▶ **WRITTEN REQUEST**:
Copy every line of the material below word for word.

▶ **PROVIDED MATERIAL**:
———
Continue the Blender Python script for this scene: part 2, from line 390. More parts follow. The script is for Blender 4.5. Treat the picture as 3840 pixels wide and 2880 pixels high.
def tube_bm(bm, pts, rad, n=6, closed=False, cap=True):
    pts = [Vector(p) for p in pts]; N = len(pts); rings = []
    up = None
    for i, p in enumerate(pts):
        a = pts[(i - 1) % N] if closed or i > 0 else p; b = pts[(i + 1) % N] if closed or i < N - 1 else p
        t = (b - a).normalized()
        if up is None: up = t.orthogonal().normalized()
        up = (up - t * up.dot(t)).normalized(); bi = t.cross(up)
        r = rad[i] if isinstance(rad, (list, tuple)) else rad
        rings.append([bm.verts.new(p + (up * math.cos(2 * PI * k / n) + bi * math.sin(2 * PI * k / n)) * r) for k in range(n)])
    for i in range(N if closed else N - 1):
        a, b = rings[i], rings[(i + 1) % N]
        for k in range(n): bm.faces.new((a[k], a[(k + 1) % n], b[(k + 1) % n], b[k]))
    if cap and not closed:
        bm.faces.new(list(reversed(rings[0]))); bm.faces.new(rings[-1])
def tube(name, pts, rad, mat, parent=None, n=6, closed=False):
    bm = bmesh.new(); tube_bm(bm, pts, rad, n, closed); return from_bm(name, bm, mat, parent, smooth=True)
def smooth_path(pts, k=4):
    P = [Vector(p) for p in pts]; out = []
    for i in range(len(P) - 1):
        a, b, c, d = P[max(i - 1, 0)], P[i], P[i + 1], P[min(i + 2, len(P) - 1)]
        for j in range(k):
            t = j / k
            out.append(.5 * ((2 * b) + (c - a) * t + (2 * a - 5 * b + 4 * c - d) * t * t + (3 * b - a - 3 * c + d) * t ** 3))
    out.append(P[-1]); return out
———
▶ **CORRECT RESULT**:
Continue the Blender Python script for this scene: part 2, from line 390. More parts follow. The script is for Blender 4.5. Treat the picture as 3840 pixels wide and 2880 pixels high.
def tube_bm(bm, pts, rad, n=6, closed=False, cap=True):
    pts = [Vector(p) for p in pts]; N = len(pts); rings = []
    up = None
    for i, p in enumerate(pts):
        a = pts[(i - 1) % N] if closed or i > 0 else p; b = pts[(i + 1) % N] if closed or i < N - 1 else p
        t = (b - a).normalized()
        if up is None: up = t.orthogonal().normalized()
        up = (up - t * up.dot(t)).normalized(); bi = t.cross(up)
        r = rad[i] if isinstance(rad, (list, tuple)) else rad
        rings.append([bm.verts.new(p + (up * math.cos(2 * PI * k / n) + bi * math.sin(2 * PI * k / n)) * r) for k in range(n)])
    for i in range(N if closed else N - 1):
        a, b = rings[i], rings[(i + 1) % N]
        for k in range(n): bm.faces.new((a[k], a[(k + 1) % n], b[(k + 1) % n], b[k]))
    if cap and not closed:
        bm.faces.new(list(reversed(rings[0]))); bm.faces.new(rings[-1])
def tube(name, pts, rad, mat, parent=None, n=6, closed=False):
    bm = bmesh.new(); tube_bm(bm, pts, rad, n, closed); return from_bm(name, bm, mat, parent, smooth=True)
def smooth_path(pts, k=4):
    P = [Vector(p) for p in pts]; out = []
    for i in range(len(P) - 1):
        a, b, c, d = P[max(i - 1, 0)], P[i], P[i + 1], P[min(i + 2, len(P) - 1)]
        for j in range(k):
            t = j / k
            out.append(.5 * ((2 * b) + (c - a) * t + (2 * a - 5 * b + 4 * c - d) * t * t + (3 * b - a - 3 * c + d) * t ** 3))
    out.append(P[-1]); return out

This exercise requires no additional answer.